Directions: Produce a verbatim copy of the entries listed below.

[Scripts that build scenes]

§ §

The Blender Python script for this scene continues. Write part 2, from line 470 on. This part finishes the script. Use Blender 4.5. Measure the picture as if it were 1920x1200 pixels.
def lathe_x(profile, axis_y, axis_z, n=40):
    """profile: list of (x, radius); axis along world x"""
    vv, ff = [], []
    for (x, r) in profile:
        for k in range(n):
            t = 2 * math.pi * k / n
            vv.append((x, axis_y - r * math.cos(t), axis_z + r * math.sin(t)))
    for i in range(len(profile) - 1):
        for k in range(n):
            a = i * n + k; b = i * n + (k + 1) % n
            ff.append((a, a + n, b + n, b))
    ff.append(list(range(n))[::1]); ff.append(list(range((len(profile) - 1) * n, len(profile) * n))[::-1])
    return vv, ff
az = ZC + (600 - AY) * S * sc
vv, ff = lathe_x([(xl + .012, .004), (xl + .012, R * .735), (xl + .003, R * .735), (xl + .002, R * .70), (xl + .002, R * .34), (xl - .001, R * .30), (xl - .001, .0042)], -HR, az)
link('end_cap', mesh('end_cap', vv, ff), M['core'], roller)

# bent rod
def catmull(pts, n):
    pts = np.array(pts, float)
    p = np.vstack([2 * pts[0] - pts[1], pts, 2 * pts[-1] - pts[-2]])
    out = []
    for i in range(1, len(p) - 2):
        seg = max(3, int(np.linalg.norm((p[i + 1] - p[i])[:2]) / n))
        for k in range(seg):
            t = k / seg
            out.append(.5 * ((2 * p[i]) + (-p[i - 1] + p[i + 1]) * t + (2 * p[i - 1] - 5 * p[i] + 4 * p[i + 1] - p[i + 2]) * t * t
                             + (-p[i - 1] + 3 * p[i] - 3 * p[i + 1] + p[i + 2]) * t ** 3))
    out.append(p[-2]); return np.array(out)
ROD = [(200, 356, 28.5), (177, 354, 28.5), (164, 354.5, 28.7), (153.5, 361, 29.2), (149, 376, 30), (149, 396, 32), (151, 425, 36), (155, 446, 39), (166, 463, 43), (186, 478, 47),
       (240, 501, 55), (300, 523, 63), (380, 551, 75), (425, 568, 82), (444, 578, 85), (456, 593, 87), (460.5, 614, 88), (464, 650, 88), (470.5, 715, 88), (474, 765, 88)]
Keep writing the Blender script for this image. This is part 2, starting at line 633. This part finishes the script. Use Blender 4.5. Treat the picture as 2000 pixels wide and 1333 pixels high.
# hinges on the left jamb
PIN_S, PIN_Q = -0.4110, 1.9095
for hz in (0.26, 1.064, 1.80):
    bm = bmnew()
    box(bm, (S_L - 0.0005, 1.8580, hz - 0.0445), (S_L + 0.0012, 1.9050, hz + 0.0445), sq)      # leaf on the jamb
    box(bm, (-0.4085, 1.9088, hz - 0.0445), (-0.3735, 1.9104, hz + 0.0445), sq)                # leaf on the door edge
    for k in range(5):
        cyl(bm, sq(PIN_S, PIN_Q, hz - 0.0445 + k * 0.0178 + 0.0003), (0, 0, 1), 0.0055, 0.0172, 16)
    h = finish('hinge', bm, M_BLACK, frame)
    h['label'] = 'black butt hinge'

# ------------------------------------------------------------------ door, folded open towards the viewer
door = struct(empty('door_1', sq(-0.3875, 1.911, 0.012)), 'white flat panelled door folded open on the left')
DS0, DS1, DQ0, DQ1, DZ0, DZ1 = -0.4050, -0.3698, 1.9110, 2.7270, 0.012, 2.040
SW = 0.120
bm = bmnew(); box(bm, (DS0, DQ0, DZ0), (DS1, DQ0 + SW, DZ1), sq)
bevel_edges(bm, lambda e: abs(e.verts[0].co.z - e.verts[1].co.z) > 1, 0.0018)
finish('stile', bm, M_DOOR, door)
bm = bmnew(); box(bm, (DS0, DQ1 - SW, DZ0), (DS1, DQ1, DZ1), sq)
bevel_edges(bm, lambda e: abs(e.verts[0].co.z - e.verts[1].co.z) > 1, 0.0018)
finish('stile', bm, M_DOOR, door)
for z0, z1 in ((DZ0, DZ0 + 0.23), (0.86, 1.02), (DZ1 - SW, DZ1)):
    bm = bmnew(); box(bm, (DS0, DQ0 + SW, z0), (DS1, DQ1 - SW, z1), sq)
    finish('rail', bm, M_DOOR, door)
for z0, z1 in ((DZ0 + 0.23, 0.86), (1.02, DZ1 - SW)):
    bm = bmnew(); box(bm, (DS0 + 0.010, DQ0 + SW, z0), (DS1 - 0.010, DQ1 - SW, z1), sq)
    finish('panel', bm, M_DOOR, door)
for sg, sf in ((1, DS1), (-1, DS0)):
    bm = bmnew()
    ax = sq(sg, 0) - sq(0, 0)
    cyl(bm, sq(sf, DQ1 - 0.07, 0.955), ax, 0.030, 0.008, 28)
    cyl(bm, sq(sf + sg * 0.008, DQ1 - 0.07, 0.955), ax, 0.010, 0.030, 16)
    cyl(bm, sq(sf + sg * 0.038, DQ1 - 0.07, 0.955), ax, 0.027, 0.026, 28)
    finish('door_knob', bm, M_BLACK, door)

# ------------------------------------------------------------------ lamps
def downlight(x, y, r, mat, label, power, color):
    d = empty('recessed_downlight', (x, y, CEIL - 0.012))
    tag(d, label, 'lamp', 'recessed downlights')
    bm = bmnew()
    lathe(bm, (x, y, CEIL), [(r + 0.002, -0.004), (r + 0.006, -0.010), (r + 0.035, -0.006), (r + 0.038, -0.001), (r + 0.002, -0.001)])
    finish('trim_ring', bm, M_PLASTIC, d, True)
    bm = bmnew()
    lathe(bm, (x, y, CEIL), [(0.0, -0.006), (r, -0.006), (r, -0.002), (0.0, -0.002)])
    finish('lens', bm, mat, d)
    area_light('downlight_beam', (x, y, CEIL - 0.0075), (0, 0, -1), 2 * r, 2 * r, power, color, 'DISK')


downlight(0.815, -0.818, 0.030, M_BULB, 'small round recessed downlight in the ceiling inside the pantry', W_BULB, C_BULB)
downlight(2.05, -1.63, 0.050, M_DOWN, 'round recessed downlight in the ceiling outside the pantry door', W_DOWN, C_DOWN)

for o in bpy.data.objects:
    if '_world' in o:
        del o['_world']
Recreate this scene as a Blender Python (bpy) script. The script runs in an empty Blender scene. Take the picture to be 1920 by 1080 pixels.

§ §

Exercise answer:
The Blender Python script for this scene continues. Write part 2, from line 470 on. This part finishes the script. Use Blender 4.5. Measure the picture as if it were 1920x1200 pixels.
def lathe_x(profile, axis_y, axis_z, n=40):
    """profile: list of (x, radius); axis along world x"""
    vv, ff = [], []
    for (x, r) in profile:
        for k in range(n):
            t = 2 * math.pi * k / n
            vv.append((x, axis_y - r * math.cos(t), axis_z + r * math.sin(t)))
    for i in range(len(profile) - 1):
        for k in range(n):
            a = i * n + k; b = i * n + (k + 1) % n
            ff.append((a, a + n, b + n, b))
    ff.append(list(range(n))[::1]); ff.append(list(range((len(profile) - 1) * n, len(profile) * n))[::-1])
    return vv, ff
az = ZC + (600 - AY) * S * sc
vv, ff = lathe_x([(xl + .012, .004), (xl + .012, R * .735), (xl + .003, R * .735), (xl + .002, R * .70), (xl + .002, R * .34), (xl - .001, R * .30), (xl - .001, .0042)], -HR, az)
link('end_cap', mesh('end_cap', vv, ff), M['core'], roller)

# bent rod
def catmull(pts, n):
    pts = np.array(pts, float)
    p = np.vstack([2 * pts[0] - pts[1], pts, 2 * pts[-1] - pts[-2]])
    out = []
    for i in range(1, len(p) - 2):
        seg = max(3, int(np.linalg.norm((p[i + 1] - p[i])[:2]) / n))
        for k in range(seg):
            t = k / seg
            out.append(.5 * ((2 * p[i]) + (-p[i - 1] + p[i + 1]) * t + (2 * p[i - 1] - 5 * p[i] + 4 * p[i + 1] - p[i + 2]) * t * t
                             + (-p[i - 1] + 3 * p[i] - 3 * p[i + 1] + p[i + 2]) * t ** 3))
    out.append(p[-2]); return np.array(out)
ROD = [(200, 356, 28.5), (177, 354, 28.5), (164, 354.5, 28.7), (153.5, 361, 29.2), (149, 376, 30), (149, 396, 32), (151, 425, 36), (155, 446, 39), (166, 463, 43), (186, 478, 47),
       (240, 501, 55), (300, 523, 63), (380, 551, 75), (425, 568, 82), (444, 578, 85), (456, 593, 87), (460.5, 614, 88), (464, 650, 88), (470.5, 715, 88), (474, 765, 88)]
Keep writing the Blender script for this image. This is part 2, starting at line 633. This part finishes the script. Use Blender 4.5. Treat the picture as 2000 pixels wide and 1333 pixels high.
# hinges on the left jamb
PIN_S, PIN_Q = -0.4110, 1.9095
for hz in (0.26, 1.064, 1.80):
    bm = bmnew()
    box(bm, (S_L - 0.0005, 1.8580, hz - 0.0445), (S_L + 0.0012, 1.9050, hz + 0.0445), sq)      # leaf on the jamb
    box(bm, (-0.4085, 1.9088, hz - 0.0445), (-0.3735, 1.9104, hz + 0.0445), sq)                # leaf on the door edge
    for k in range(5):
        cyl(bm, sq(PIN_S, PIN_Q, hz - 0.0445 + k * 0.0178 + 0.0003), (0, 0, 1), 0.0055, 0.0172, 16)
    h = finish('hinge', bm, M_BLACK, frame)
    h['label'] = 'black butt hinge'

# ------------------------------------------------------------------ door, folded open towards the viewer
door = struct(empty('door_1', sq(-0.3875, 1.911, 0.012)), 'white flat panelled door folded open on the left')
DS0, DS1, DQ0, DQ1, DZ0, DZ1 = -0.4050, -0.3698, 1.9110, 2.7270, 0.012, 2.040
SW = 0.120
bm = bmnew(); box(bm, (DS0, DQ0, DZ0), (DS1, DQ0 + SW, DZ1), sq)
bevel_edges(bm, lambda e: abs(e.verts[0].co.z - e.verts[1].co.z) > 1, 0.0018)
finish('stile', bm, M_DOOR, door)
bm = bmnew(); box(bm, (DS0, DQ1 - SW, DZ0), (DS1, DQ1, DZ1), sq)
bevel_edges(bm, lambda e: abs(e.verts[0].co.z - e.verts[1].co.z) > 1, 0.0018)
finish('stile', bm, M_DOOR, door)
for z0, z1 in ((DZ0, DZ0 + 0.23), (0.86, 1.02), (DZ1 - SW, DZ1)):
    bm = bmnew(); box(bm, (DS0, DQ0 + SW, z0), (DS1, DQ1 - SW, z1), sq)
    finish('rail', bm, M_DOOR, door)
for z0, z1 in ((DZ0 + 0.23, 0.86), (1.02, DZ1 - SW)):
    bm = bmnew(); box(bm, (DS0 + 0.010, DQ0 + SW, z0), (DS1 - 0.010, DQ1 - SW, z1), sq)
    finish('panel', bm, M_DOOR, door)
for sg, sf in ((1, DS1), (-1, DS0)):
    bm = bmnew()
    ax = sq(sg, 0) - sq(0, 0)
    cyl(bm, sq(sf, DQ1 - 0.07, 0.955), ax, 0.030, 0.008, 28)
    cyl(bm, sq(sf + sg * 0.008, DQ1 - 0.07, 0.955), ax, 0.010, 0.030, 16)
    cyl(bm, sq(sf + sg * 0.038, DQ1 - 0.07, 0.955), ax, 0.027, 0.026, 28)
    finish('door_knob', bm, M_BLACK, door)

# ------------------------------------------------------------------ lamps
def downlight(x, y, r, mat, label, power, color):
    d = empty('recessed_downlight', (x, y, CEIL - 0.012))
    tag(d, label, 'lamp', 'recessed downlights')
    bm = bmnew()
    lathe(bm, (x, y, CEIL), [(r + 0.002, -0.004), (r + 0.006, -0.010), (r + 0.035, -0.006), (r + 0.038, -0.001), (r + 0.002, -0.001)])
    finish('trim_ring', bm, M_PLASTIC, d, True)
    bm = bmnew()
    lathe(bm, (x, y, CEIL), [(0.0, -0.006), (r, -0.006), (r, -0.002), (0.0, -0.002)])
    finish('lens', bm, mat, d)
    area_light('downlight_beam', (x, y, CEIL - 0.0075), (0, 0, -1), 2 * r, 2 * r, power, color, 'DISK')


downlight(0.815, -0.818, 0.030, M_BULB, 'small round recessed downlight in the ceiling inside the pantry', W_BULB, C_BULB)
downlight(2.05, -1.63, 0.050, M_DOWN, 'round recessed downlight in the ceiling outside the pantry door', W_DOWN, C_DOWN)

for o in bpy.data.objects:
    if '_world' in o:
        del o['_world']
Recreate this scene as a Blender Python (bpy) script. The script runs in an empty Blender scene. Take the picture to be 1920 by 1080 pixels.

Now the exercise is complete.